Amongst this are stories from the present day where Christensen, freelancing in the culture sector, experiences a different kind of madness with no portals to new worlds. There is no alternative, as the British cultural critic Mark Fisher (1968 – 2017) wrote. Fisher sought to define depression as something political rather than a chemical imbalance of the brain. Christensen tells the story about two colleagues – who suffered from depression and took their own lives – wondering if their troubles were a consequence of their work situation and the current Capitalist system. How can we start viewing this modern affliction as a collective issue rather than something we should deal with alone?

The crises of the mind and the environment seem to be two sides of the same coin. The dream spaces of the surrealists often depicted other worlds; outer space, undersea vistas, and borderline landscapes like beaches where objects appear to dissolve and merge into hybrids. The dream-like world of the coral sea is now in dire trouble yet our thoughts are occupied by the "magic" of new technology, rather than the seemingly pointless nature we’re surrounded by.
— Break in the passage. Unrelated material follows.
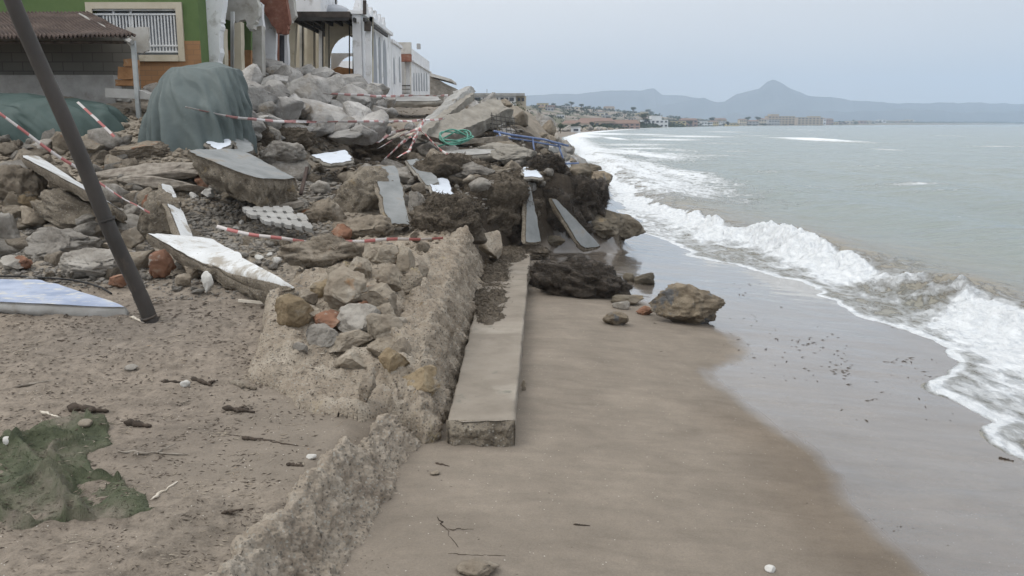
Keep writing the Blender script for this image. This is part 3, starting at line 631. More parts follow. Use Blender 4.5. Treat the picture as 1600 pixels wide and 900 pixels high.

References to sci-fi movies and climate-crisis documentaries flow through the text along with quotes from contemporary pop songs and other free associations.

In the second part of the book Christensen travels to New York, Mexico City and Los Angeles in search of Leonora; with the ghosts of her friends alongside her in New York on Halloween, and in Mexico City on the Day of the Dead. She experiences Leonora's art first hand, and interviews the American scholars that were in touch with the artist in the 70s and 80s. The feminist pioneer Gloria Orenstein (b. 1938) helps to reframe Leonora as an early ecofeminist who addressed today’s problems many years before we arrived where we are now. Christensen also imagines a conversation between Leonora and the ecophilosopher Donna Haraway (b. 1944) and how the tension between the two women erupts in wild rants and states of shared inspiration. Through her journey in Leonora's footsteps Christensen looks for the strength to deal with her losses and for a more hopeful outlook towards methods of collective mobilization.